Task goal: Below is the data. Give it again, complete and exact.
# Information provided start
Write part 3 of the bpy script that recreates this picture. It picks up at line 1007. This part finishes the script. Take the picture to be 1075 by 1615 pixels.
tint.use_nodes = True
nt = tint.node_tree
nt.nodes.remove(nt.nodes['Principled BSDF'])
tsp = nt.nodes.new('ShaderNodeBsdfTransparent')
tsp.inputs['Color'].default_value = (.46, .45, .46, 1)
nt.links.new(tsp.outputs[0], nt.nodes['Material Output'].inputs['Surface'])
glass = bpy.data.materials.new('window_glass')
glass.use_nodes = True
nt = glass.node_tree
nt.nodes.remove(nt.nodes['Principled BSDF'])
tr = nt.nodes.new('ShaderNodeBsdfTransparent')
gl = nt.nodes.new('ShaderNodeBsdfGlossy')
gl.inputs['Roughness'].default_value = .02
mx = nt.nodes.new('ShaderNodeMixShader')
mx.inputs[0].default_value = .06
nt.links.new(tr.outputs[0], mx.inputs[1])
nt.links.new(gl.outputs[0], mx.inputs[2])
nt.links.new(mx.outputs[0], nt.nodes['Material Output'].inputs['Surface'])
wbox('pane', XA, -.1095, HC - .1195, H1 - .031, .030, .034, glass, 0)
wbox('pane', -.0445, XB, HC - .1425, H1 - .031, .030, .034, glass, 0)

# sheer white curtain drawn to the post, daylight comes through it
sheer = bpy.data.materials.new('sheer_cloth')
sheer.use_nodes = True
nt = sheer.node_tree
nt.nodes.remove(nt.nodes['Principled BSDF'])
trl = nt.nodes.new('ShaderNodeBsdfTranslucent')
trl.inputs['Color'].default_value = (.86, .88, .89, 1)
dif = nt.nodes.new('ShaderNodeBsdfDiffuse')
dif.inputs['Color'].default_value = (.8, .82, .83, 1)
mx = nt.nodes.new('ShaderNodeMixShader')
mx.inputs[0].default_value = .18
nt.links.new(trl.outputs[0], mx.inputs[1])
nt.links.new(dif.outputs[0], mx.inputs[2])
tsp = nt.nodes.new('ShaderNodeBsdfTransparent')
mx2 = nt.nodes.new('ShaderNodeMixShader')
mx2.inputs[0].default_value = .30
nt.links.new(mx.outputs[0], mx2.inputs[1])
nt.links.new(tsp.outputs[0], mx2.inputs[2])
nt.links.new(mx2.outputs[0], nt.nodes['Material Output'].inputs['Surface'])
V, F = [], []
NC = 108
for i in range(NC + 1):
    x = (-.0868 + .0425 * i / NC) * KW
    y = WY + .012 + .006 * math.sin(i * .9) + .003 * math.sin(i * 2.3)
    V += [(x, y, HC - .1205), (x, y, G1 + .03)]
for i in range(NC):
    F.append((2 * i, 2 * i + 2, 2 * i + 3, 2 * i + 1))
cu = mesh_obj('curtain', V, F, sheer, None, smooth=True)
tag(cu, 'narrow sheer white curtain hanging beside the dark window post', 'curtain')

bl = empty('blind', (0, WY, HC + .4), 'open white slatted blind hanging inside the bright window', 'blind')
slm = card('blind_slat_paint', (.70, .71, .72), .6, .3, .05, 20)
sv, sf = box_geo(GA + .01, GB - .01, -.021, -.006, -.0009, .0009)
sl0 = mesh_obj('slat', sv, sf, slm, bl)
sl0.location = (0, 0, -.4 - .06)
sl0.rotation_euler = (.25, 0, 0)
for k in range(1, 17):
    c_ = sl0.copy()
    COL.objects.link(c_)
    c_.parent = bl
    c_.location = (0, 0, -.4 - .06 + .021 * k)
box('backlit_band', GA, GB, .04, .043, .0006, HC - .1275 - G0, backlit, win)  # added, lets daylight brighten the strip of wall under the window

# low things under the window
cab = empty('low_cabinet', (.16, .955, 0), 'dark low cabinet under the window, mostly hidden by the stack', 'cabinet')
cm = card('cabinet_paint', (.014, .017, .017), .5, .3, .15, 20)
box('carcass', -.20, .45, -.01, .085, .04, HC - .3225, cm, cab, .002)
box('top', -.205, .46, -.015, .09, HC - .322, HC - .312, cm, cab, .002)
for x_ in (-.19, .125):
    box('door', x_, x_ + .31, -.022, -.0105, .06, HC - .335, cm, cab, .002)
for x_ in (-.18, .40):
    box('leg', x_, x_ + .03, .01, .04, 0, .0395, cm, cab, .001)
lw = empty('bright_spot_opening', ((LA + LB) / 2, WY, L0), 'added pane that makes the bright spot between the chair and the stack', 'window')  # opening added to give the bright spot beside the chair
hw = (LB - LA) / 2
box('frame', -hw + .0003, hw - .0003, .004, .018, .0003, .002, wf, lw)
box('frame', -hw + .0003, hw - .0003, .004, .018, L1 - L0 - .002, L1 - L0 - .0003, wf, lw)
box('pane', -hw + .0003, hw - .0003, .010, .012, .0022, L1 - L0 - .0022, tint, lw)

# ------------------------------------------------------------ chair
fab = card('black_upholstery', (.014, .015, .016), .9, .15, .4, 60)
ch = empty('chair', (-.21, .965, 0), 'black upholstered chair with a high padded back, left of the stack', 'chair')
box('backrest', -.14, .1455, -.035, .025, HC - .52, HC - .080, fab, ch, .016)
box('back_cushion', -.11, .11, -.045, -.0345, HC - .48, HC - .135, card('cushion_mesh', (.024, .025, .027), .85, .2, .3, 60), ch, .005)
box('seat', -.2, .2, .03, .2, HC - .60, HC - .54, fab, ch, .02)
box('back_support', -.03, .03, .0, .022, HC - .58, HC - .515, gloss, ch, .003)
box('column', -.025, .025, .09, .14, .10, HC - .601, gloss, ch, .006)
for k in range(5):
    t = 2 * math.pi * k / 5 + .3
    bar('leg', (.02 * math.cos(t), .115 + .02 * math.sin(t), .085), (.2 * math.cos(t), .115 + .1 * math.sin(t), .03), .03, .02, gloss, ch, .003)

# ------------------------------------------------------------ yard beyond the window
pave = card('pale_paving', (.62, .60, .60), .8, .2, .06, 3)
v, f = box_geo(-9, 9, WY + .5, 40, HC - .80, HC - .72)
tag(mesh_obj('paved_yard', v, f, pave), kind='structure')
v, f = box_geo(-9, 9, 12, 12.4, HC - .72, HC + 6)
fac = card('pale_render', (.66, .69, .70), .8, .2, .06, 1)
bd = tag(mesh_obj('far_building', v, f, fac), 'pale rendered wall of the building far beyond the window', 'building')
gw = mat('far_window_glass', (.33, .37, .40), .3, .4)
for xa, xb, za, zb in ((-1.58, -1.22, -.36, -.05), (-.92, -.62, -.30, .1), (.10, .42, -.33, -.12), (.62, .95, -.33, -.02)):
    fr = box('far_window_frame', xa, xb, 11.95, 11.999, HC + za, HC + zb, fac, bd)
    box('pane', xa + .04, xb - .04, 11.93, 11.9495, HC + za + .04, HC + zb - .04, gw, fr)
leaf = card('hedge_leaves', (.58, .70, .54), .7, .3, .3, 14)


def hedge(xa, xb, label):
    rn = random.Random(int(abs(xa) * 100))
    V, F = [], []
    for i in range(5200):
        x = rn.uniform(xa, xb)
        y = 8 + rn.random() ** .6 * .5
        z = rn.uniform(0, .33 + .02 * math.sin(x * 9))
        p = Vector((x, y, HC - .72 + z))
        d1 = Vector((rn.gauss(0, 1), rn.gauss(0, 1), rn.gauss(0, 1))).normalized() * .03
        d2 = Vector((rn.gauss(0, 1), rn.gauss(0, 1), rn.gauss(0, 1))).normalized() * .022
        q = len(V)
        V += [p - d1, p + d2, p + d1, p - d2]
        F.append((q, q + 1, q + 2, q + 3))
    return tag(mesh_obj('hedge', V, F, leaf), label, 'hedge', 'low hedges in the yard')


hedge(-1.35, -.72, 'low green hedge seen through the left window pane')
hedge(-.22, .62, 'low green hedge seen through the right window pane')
# Information provided end
Reply to the task:
Write part 3 of the bpy script that recreates this picture. It picks up at line 1007. This part finishes the script. Take the picture to be 1075 by 1615 pixels.
tint.use_nodes = True
nt = tint.node_tree
nt.nodes.remove(nt.nodes['Principled BSDF'])
tsp = nt.nodes.new('ShaderNodeBsdfTransparent')
tsp.inputs['Color'].default_value = (.46, .45, .46, 1)
nt.links.new(tsp.outputs[0], nt.nodes['Material Output'].inputs['Surface'])
glass = bpy.data.materials.new('window_glass')
glass.use_nodes = True
nt = glass.node_tree
nt.nodes.remove(nt.nodes['Principled BSDF'])
tr = nt.nodes.new('ShaderNodeBsdfTransparent')
gl = nt.nodes.new('ShaderNodeBsdfGlossy')
gl.inputs['Roughness'].default_value = .02
mx = nt.nodes.new('ShaderNodeMixShader')
mx.inputs[0].default_value = .06
nt.links.new(tr.outputs[0], mx.inputs[1])
nt.links.new(gl.outputs[0], mx.inputs[2])
nt.links.new(mx.outputs[0], nt.nodes['Material Output'].inputs['Surface'])
wbox('pane', XA, -.1095, HC - .1195, H1 - .031, .030, .034, glass, 0)
wbox('pane', -.0445, XB, HC - .1425, H1 - .031, .030, .034, glass, 0)

# sheer white curtain drawn to the post, daylight comes through it
sheer = bpy.data.materials.new('sheer_cloth')
sheer.use_nodes = True
nt = sheer.node_tree
nt.nodes.remove(nt.nodes['Principled BSDF'])
trl = nt.nodes.new('ShaderNodeBsdfTranslucent')
trl.inputs['Color'].default_value = (.86, .88, .89, 1)
dif = nt.nodes.new('ShaderNodeBsdfDiffuse')
dif.inputs['Color'].default_value = (.8, .82, .83, 1)
mx = nt.nodes.new('ShaderNodeMixShader')
mx.inputs[0].default_value = .18
nt.links.new(trl.outputs[0], mx.inputs[1])
nt.links.new(dif.outputs[0], mx.inputs[2])
tsp = nt.nodes.new('ShaderNodeBsdfTransparent')
mx2 = nt.nodes.new('ShaderNodeMixShader')
mx2.inputs[0].default_value = .30
nt.links.new(mx.outputs[0], mx2.inputs[1])
nt.links.new(tsp.outputs[0], mx2.inputs[2])
nt.links.new(mx2.outputs[0], nt.nodes['Material Output'].inputs['Surface'])
V, F = [], []
NC = 108
for i in range(NC + 1):
    x = (-.0868 + .0425 * i / NC) * KW
    y = WY + .012 + .006 * math.sin(i * .9) + .003 * math.sin(i * 2.3)
    V += [(x, y, HC - .1205), (x, y, G1 + .03)]
for i in range(NC):
    F.append((2 * i, 2 * i + 2, 2 * i + 3, 2 * i + 1))
cu = mesh_obj('curtain', V, F, sheer, None, smooth=True)
tag(cu, 'narrow sheer white curtain hanging beside the dark window post', 'curtain')

bl = empty('blind', (0, WY, HC + .4), 'open white slatted blind hanging inside the bright window', 'blind')
slm = card('blind_slat_paint', (.70, .71, .72), .6, .3, .05, 20)
sv, sf = box_geo(GA + .01, GB - .01, -.021, -.006, -.0009, .0009)
sl0 = mesh_obj('slat', sv, sf, slm, bl)
sl0.location = (0, 0, -.4 - .06)
sl0.rotation_euler = (.25, 0, 0)
for k in range(1, 17):
    c_ = sl0.copy()
    COL.objects.link(c_)
    c_.parent = bl
    c_.location = (0, 0, -.4 - .06 + .021 * k)
box('backlit_band', GA, GB, .04, .043, .0006, HC - .1275 - G0, backlit, win)  # added, lets daylight brighten the strip of wall under the window

# low things under the window
cab = empty('low_cabinet', (.16, .955, 0), 'dark low cabinet under the window, mostly hidden by the stack', 'cabinet')
cm = card('cabinet_paint', (.014, .017, .017), .5, .3, .15, 20)
box('carcass', -.20, .45, -.01, .085, .04, HC - .3225, cm, cab, .002)
box('top', -.205, .46, -.015, .09, HC - .322, HC - .312, cm, cab, .002)
for x_ in (-.19, .125):
    box('door', x_, x_ + .31, -.022, -.0105, .06, HC - .335, cm, cab, .002)
for x_ in (-.18, .40):
    box('leg', x_, x_ + .03, .01, .04, 0, .0395, cm, cab, .001)
lw = empty('bright_spot_opening', ((LA + LB) / 2, WY, L0), 'added pane that makes the bright spot between the chair and the stack', 'window')  # opening added to give the bright spot beside the chair
hw = (LB - LA) / 2
box('frame', -hw + .0003, hw - .0003, .004, .018, .0003, .002, wf, lw)
box('frame', -hw + .0003, hw - .0003, .004, .018, L1 - L0 - .002, L1 - L0 - .0003, wf, lw)
box('pane', -hw + .0003, hw - .0003, .010, .012, .0022, L1 - L0 - .0022, tint, lw)

# ------------------------------------------------------------ chair
fab = card('black_upholstery', (.014, .015, .016), .9, .15, .4, 60)
ch = empty('chair', (-.21, .965, 0), 'black upholstered chair with a high padded back, left of the stack', 'chair')
box('backrest', -.14, .1455, -.035, .025, HC - .52, HC - .080, fab, ch, .016)
box('back_cushion', -.11, .11, -.045, -.0345, HC - .48, HC - .135, card('cushion_mesh', (.024, .025, .027), .85, .2, .3, 60), ch, .005)
box('seat', -.2, .2, .03, .2, HC - .60, HC - .54, fab, ch, .02)
box('back_support', -.03, .03, .0, .022, HC - .58, HC - .515, gloss, ch, .003)
box('column', -.025, .025, .09, .14, .10, HC - .601, gloss, ch, .006)
for k in range(5):
    t = 2 * math.pi * k / 5 + .3
    bar('leg', (.02 * math.cos(t), .115 + .02 * math.sin(t), .085), (.2 * math.cos(t), .115 + .1 * math.sin(t), .03), .03, .02, gloss, ch, .003)

# ------------------------------------------------------------ yard beyond the window
pave = card('pale_paving', (.62, .60, .60), .8, .2, .06, 3)
v, f = box_geo(-9, 9, WY + .5, 40, HC - .80, HC - .72)
tag(mesh_obj('paved_yard', v, f, pave), kind='structure')
v, f = box_geo(-9, 9, 12, 12.4, HC - .72, HC + 6)
fac = card('pale_render', (.66, .69, .70), .8, .2, .06, 1)
bd = tag(mesh_obj('far_building', v, f, fac), 'pale rendered wall of the building far beyond the window', 'building')
gw = mat('far_window_glass', (.33, .37, .40), .3, .4)
for xa, xb, za, zb in ((-1.58, -1.22, -.36, -.05), (-.92, -.62, -.30, .1), (.10, .42, -.33, -.12), (.62, .95, -.33, -.02)):
    fr = box('far_window_frame', xa, xb, 11.95, 11.999, HC + za, HC + zb, fac, bd)
    box('pane', xa + .04, xb - .04, 11.93, 11.9495, HC + za + .04, HC + zb - .04, gw, fr)
leaf = card('hedge_leaves', (.58, .70, .54), .7, .3, .3, 14)


def hedge(xa, xb, label):
    rn = random.Random(int(abs(xa) * 100))
    V, F = [], []
    for i in range(5200):
        x = rn.uniform(xa, xb)
        y = 8 + rn.random() ** .6 * .5
        z = rn.uniform(0, .33 + .02 * math.sin(x * 9))
        p = Vector((x, y, HC - .72 + z))
        d1 = Vector((rn.gauss(0, 1), rn.gauss(0, 1), rn.gauss(0, 1))).normalized() * .03
        d2 = Vector((rn.gauss(0, 1), rn.gauss(0, 1), rn.gauss(0, 1))).normalized() * .022
        q = len(V)
        V += [p - d1, p + d2, p + d1, p - d2]
        F.append((q, q + 1, q + 2, q + 3))
    return tag(mesh_obj('hedge', V, F, leaf), label, 'hedge', 'low hedges in the yard')


hedge(-1.35, -.72, 'low green hedge seen through the left window pane')
hedge(-.22, .62, 'low green hedge seen through the right window pane')